In the United States, fewer than half of the children live in a household with just their siblings and married parents. The other children live in a variety of relationships and family structures that often mean that more than two people act as parents in a child’s life.

Blended Families

This most commonly happens in blended families, where both parents and stepparents share care responsibilities and love for the child equally. Children conceived by surrogacy or other assisted reproductive technologies may have three people, or even four involved in their creation and birth – an egg donor, a sperm donor, and a gestational mother. One, some, or all of these people might want to be a parent to the child that they helped bring into the world. More controversially, people in polyamorous relationships, or relationships involving more than two people, may want to raise a child together as a unit.

These types of families and other family structures that don’t meet the idea of what has come to be considered the “traditional” family have always existed, but such families have often been hidden, scorned, or pitied. However, acceptance of families that don’t fit the “traditional” archetype has increased significantly in the past 20 years. As we have all seen, however, changes in public opinion and increased acceptance does not always mean a matching change in the way that the laws recognize those relationships.

Definition of a Legal Parent

Most places only recognize two legal parents per child. Within the United States, the Constitution has been interpreted as protecting the rights of legal parents who want to raise their children as they see fit, but there is no federal law that governs who counts as a legal parent. Who and how many people can be named a legal parent varies significantly by state.

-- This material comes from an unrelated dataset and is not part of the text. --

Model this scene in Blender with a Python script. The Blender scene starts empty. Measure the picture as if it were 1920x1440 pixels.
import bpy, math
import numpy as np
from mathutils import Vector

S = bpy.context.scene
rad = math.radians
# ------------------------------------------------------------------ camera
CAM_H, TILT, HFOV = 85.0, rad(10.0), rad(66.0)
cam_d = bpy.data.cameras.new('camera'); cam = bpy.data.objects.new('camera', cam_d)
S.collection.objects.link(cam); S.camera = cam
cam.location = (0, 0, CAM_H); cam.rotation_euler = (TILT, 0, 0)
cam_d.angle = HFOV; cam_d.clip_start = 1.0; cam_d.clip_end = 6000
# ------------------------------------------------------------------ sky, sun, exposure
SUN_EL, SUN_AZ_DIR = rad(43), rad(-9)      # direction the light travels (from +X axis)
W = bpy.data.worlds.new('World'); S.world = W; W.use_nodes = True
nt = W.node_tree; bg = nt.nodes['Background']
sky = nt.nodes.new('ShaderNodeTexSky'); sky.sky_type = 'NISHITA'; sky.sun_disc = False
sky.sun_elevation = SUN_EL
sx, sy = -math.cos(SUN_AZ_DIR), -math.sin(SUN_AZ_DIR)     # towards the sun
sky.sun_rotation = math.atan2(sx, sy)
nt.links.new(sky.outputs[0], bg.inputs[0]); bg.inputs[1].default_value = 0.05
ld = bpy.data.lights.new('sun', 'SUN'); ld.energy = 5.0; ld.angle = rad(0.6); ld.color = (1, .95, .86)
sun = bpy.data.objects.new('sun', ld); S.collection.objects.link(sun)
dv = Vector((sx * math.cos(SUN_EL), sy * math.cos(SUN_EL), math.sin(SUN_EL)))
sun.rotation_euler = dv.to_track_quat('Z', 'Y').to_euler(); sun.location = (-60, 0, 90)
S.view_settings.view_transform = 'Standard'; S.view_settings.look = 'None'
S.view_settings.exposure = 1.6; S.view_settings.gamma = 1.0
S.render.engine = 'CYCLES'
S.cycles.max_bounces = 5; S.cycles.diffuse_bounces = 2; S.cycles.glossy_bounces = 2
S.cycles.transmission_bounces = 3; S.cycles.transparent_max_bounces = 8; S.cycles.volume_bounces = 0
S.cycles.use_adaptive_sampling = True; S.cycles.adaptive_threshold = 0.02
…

There have been attempts to standardize and codify the rules across the country, but these efforts have had little success. Most states that do allow more than two legal parents only allow it in cases involving assisted reproductive technology or, less often, stepparent adoption. North Carolina does not provide any way to recognize more than two legal parents.

Legal parentage is usually proven by one’s inclusion on a child’s birth certificate. This presents an additional issue. Most states either don’t have any way to include a third legal parent or expressly forbid adding an additional parent in their administrative rules, limiting what judges can do on a case-by-case basis in the courts.

Protecting Rights to the Child

For those who aren’t able to be recognized as legal parents to a child, there may be other options for protecting rights to the child. Documents like a Power of Attorney can provide authorization to make certain decisions for a child, like signing school documents or taking them to the doctor. If the relationship between adults breaks down, many states recognize psychological, or de facto, parents. These are people who aren’t legal parents but who have formed a relationship with the child [with the legal parents’ permission] that is sufficiently like a parent to be considered for custody purposes. North Carolina does recognize de facto parents in certain situations, although this is very dependent on individual circumstances and on the disposition of the judge involved.

Families are complicated, and so are the laws that impact them, especially in alternative family structures that the law wasn’t designed to accommodate. In successive blogs, we will go deeper into each of these issues, looking at the different options available.